Note that if you add the acid specified above the synthesized water pH will be 5.4 and the water's alkalinity will be 0 wrt that pH.
If you brew without the dark grains your mash is going to have a larger proton deficit that it would if you included the dark grains and so you will have to add more acid that the calculated amount for the water but if you do that mash pH should come out OK. But at the conclusion you add the dark grains with their proton surfeits. This will drive wort pH low (which may be your intention) but I'd keep an eye on that aspect of it.
First, thanks for your reply. I've been using your primer for years and figured it was time to step things up a notch with Bru'nwater.
Here's what I'm doing and trying to accomplish. I'm mashing a 6 gal pils(ish) batch (full volume BIAB for what it's worth) and I'll be splitting the runnings in two for the boil. Half will get hopped up for a German Pils and the other half capped with Melanoidin, Caramunich, and roasted malts.
I'm trying to hit 3 water profiles--one for the mash, a another addition for the pils, and another for the SB. I happened upon
a page on the BrauKaiser site with several profiles that I figured would fit the bill; a soft profile for the mash (I'll be using 3% acid malt as stated), a more sulfate-heavy pils profile, and a schwarzbier profile. I figured these were some profiles I could trust. If I used the soft profile with less sulfate I could add some gypsum to get the pils profile and then add some CaCl to the SB (or whatever else I need to hit the numbers by playing around in the spreadsheet).

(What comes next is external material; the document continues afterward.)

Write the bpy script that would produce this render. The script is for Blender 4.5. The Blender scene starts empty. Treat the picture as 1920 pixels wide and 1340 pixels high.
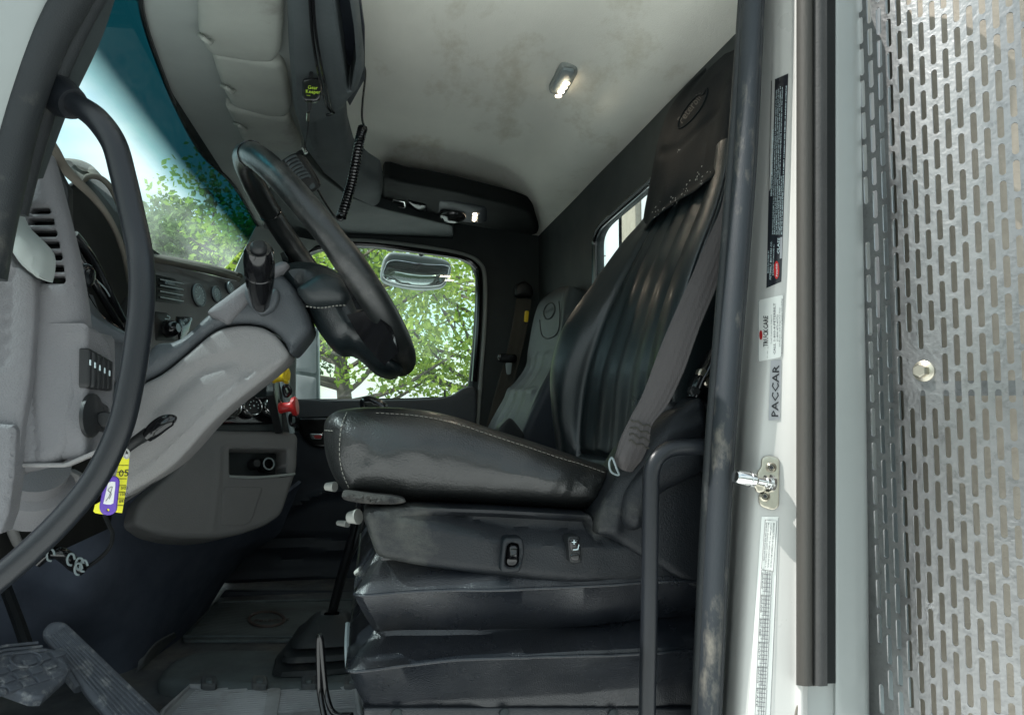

Since I do this sort of split mashing all the time, I'm curious to know how to handle this sort of situation in the future (pale ale mash with stout steeping grains, etc.). Should I try to hit my mash pH without roasted malts and then add them without chalk? Add some chalk and/or baking soda with the steeped grains, since they have some flavor contributions and/or change final pH of the beer?
More specifically for my next brew, I'm interested in what a better proportioned profile would be so I can try to hit it in Bru'nwater. What should I shoot for on the SB and on the German pils? I think if I had that I could make a mash profile from the common elements. Would using CaCl, gypsum, and epsom salt without the chalk and baking soda and targeting the Cl and SO4 levels give me a more balanced profile (accepting lower Ca, Mg levels and no -CO3)?